Lowell Damon Woods Neighborhood Association

 

  A History of the Damon Family (continued)

Lowell Damon died on March 12, 1878 at the age of 69. Under the terms of his will, the property that he had purchased from his father was divided between his wife and three of his children. The fourth son, as I indicated, was all but disinherited. Amy Howe Damon, his widow, received the southeast portion of the property. …It consisted of 11 1/4 acres with the Damon House, this facility that's still on the property. The northeast portion of 16 acres, which included the present site of the administration building and public library, went to his eldest daughter, Arabella. The northwest portion -- 17 7/10 acres -- went to his second daughter, Sara McCufler, and the southwest portion went ... to his eldest son, Cyrus.

Stickney Avenue divided the property east and west. There is a reference in the probate records of a road and that road falls right about on the present route of Stickney Avenue. ... On Nov. 1, 1881, she sold her 11 1/4 acres and the house to Alexander H. Rogers of Milwaukee for the sum of $3,000 -- a thousand dollars down and a mortgage for the remaining $2,000. It took Rogers five years to pay off the mortgage. But in November 1886, he paid off the mortgage and at the same time platted and recorded the Rogers subdivision, which was the property on the north side of Rogers Avenue. If any of you live up there, when you look on your deed records, you may be a part of the Rogers subdivision.

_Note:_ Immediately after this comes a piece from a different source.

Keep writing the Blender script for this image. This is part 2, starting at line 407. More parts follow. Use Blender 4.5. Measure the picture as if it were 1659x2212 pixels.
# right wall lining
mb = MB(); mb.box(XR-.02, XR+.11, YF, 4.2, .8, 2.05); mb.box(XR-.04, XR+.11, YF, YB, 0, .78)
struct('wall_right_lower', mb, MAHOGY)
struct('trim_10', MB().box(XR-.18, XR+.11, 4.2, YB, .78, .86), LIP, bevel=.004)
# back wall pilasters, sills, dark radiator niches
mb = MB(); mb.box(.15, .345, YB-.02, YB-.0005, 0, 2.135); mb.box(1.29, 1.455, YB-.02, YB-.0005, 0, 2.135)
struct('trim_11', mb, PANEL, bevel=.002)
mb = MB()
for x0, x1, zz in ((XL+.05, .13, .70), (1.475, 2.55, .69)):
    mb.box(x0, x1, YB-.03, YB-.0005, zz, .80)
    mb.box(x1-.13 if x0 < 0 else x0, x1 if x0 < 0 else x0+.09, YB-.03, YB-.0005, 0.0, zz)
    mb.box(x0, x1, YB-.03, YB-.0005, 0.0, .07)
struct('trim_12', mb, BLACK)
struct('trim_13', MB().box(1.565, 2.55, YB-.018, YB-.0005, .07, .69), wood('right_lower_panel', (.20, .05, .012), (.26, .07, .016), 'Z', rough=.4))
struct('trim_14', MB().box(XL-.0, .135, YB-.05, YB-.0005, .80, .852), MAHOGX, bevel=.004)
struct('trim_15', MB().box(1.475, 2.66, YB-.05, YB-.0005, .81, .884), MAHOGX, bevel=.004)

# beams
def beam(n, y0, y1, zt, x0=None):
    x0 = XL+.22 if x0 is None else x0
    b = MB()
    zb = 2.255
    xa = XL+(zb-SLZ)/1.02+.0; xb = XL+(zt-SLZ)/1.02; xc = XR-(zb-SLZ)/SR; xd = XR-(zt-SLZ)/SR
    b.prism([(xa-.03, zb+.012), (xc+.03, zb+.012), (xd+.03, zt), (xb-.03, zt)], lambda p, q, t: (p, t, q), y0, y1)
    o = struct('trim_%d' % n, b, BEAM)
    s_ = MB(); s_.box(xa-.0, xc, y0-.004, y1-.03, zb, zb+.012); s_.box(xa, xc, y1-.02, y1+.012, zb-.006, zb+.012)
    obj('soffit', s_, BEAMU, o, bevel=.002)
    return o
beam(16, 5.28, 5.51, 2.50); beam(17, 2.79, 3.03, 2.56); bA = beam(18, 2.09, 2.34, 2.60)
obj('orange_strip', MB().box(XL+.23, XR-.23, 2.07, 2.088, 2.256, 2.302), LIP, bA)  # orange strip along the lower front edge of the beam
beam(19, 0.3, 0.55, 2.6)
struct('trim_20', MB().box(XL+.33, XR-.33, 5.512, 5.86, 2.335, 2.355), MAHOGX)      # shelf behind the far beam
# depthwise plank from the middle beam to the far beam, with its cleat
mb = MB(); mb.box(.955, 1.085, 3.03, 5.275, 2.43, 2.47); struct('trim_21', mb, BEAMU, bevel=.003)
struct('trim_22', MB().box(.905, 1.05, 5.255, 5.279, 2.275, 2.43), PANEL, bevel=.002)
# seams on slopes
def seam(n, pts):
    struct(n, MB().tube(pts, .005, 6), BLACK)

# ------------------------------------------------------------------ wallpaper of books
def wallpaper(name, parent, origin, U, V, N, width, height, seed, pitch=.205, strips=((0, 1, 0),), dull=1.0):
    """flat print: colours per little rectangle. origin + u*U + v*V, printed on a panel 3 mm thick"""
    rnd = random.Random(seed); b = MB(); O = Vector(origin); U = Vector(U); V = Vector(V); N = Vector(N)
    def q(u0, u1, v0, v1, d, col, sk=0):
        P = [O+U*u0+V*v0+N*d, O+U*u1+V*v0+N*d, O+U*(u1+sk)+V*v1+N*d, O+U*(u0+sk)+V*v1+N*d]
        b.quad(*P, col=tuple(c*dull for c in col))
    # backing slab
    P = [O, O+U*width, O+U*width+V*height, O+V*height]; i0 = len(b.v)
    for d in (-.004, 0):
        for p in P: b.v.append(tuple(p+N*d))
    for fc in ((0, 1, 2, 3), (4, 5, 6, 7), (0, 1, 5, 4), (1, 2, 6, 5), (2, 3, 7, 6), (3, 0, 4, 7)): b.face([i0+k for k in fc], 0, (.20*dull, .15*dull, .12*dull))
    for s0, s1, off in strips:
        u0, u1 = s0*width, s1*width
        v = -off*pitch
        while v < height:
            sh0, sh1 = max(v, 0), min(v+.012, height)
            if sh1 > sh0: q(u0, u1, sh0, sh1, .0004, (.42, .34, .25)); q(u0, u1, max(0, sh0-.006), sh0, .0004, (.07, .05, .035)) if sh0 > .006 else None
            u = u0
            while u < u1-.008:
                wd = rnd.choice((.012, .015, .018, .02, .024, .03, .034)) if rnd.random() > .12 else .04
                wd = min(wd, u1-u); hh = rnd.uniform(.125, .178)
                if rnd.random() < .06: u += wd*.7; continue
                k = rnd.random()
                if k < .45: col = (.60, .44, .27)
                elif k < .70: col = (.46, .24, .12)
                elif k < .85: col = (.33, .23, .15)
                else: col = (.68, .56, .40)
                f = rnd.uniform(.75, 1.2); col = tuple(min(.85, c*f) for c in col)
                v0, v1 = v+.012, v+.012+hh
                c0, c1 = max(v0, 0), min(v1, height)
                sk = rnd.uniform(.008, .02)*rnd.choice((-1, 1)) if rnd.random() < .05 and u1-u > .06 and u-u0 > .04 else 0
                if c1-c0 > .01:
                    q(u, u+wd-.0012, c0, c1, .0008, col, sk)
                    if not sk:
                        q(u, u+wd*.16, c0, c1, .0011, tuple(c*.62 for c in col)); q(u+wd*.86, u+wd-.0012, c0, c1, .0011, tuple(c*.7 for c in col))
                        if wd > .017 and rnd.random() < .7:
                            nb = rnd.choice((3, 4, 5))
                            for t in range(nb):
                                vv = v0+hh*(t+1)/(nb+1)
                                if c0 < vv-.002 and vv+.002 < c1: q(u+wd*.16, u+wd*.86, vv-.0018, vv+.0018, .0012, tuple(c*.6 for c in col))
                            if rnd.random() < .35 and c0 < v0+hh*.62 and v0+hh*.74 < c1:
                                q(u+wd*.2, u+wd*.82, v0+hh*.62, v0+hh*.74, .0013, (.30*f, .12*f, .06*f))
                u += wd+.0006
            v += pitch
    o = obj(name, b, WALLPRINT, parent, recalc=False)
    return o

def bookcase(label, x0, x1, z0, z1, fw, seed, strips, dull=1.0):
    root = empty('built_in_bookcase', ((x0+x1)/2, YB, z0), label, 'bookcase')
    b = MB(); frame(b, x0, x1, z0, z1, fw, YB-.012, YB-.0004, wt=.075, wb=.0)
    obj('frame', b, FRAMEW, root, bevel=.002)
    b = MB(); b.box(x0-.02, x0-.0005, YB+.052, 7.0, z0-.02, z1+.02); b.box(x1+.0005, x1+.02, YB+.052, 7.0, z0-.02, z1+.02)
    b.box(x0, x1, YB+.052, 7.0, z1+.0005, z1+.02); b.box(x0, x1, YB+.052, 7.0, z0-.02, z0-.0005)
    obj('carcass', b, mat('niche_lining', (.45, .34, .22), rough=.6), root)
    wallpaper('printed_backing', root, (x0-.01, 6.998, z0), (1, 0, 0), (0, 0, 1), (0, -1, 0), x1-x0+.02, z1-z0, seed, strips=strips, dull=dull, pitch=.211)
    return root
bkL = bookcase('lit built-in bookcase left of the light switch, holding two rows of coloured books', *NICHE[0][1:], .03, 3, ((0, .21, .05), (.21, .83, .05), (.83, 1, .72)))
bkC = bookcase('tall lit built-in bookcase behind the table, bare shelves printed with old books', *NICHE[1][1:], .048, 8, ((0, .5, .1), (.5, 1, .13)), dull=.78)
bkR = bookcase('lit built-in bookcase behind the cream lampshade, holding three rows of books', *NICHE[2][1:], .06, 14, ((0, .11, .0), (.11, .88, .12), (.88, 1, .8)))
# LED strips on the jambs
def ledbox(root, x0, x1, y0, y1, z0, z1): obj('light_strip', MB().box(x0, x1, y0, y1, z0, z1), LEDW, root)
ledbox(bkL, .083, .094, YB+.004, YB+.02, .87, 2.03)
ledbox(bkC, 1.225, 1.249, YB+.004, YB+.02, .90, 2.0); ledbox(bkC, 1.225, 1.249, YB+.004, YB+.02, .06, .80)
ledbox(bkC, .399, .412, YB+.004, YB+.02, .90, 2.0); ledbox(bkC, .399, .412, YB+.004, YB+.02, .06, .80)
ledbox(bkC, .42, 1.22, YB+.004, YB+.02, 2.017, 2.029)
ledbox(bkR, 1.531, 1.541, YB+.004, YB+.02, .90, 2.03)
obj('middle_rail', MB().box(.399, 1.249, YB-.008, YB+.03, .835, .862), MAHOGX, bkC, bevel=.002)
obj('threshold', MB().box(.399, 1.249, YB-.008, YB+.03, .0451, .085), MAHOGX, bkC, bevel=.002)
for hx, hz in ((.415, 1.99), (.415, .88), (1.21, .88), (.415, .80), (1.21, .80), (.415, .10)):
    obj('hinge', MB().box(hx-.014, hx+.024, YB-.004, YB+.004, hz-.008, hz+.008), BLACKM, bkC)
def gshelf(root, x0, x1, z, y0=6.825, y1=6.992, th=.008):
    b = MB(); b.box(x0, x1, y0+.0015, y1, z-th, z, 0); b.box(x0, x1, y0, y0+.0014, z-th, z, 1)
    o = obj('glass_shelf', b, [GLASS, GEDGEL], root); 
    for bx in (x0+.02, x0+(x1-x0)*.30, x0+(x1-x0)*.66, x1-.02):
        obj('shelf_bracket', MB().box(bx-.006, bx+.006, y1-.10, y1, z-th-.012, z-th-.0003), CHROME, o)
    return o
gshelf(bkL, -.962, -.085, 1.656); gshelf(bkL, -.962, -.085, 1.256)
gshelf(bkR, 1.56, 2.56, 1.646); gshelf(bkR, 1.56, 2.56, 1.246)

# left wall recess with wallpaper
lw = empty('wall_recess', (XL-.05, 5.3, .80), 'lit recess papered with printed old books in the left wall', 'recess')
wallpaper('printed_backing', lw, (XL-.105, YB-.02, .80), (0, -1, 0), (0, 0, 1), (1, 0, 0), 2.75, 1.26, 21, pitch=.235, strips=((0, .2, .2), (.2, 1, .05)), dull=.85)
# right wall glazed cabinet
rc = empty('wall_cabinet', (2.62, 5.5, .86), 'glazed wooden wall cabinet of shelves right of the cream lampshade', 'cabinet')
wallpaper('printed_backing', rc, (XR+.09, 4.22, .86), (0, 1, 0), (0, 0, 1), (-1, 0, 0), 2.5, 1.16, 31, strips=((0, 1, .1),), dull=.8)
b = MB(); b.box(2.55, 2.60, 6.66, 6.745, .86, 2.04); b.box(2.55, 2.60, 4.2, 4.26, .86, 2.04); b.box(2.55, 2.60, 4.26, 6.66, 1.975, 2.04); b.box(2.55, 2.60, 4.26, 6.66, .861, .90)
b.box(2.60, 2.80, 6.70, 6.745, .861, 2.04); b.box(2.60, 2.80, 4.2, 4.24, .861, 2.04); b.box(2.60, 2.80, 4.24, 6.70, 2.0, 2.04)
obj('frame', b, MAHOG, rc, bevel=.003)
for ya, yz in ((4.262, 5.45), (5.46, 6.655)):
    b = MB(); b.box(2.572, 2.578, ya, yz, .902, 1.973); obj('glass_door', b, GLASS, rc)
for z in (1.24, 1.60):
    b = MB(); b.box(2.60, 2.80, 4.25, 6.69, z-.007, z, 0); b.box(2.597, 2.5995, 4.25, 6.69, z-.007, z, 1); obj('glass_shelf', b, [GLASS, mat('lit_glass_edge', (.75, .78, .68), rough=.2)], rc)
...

At the same time, Mr. Rogers sold the house and three adjoining acres to a third party for about $4,000. And this area was again subdivided a year later to establish the present boundaries of the property, the house and the boundary line that runs as indicated by the bushes. There were eight or ten owners of the Damon House property between 1886 and 1913 when, in 1939, members of the Rogers family, the sons of the original owners who had purchased the property from Mrs. Damon, bought back the house and its present grounds and donated it for preservation purposes to the Milwaukee County Historical Society as a memorial to their family. Five of the Rogers brothers had lived in the house had grown up here, and four of them (one of them had passed away) were still alive and purchased the house and turned it over to the Society.

Alexander Rogers, who had bought the property from Mrs. Damon, had come to Milwaukee again as one of these New England Yankees. He came to Wisconsin Territory in the early part of the 19th Century. His father had owned much of the considerable amount of land on the west side of the city of Milwaukee, and his mother, the mother to the five sons who purchased the house and gave it to the Society, was a daughter of Hiram J. Ross, another pioneer family here in Wauwatosa. The Rogers family had lived in the Damon House for several years and then, according to evidence that was provided to Frederick Heath of the Historical Society, they built the house just across the street on Rogers Avenue, which is the big house you see on the opposite side of the street. That was built by the Rogers, who at one time owned this property.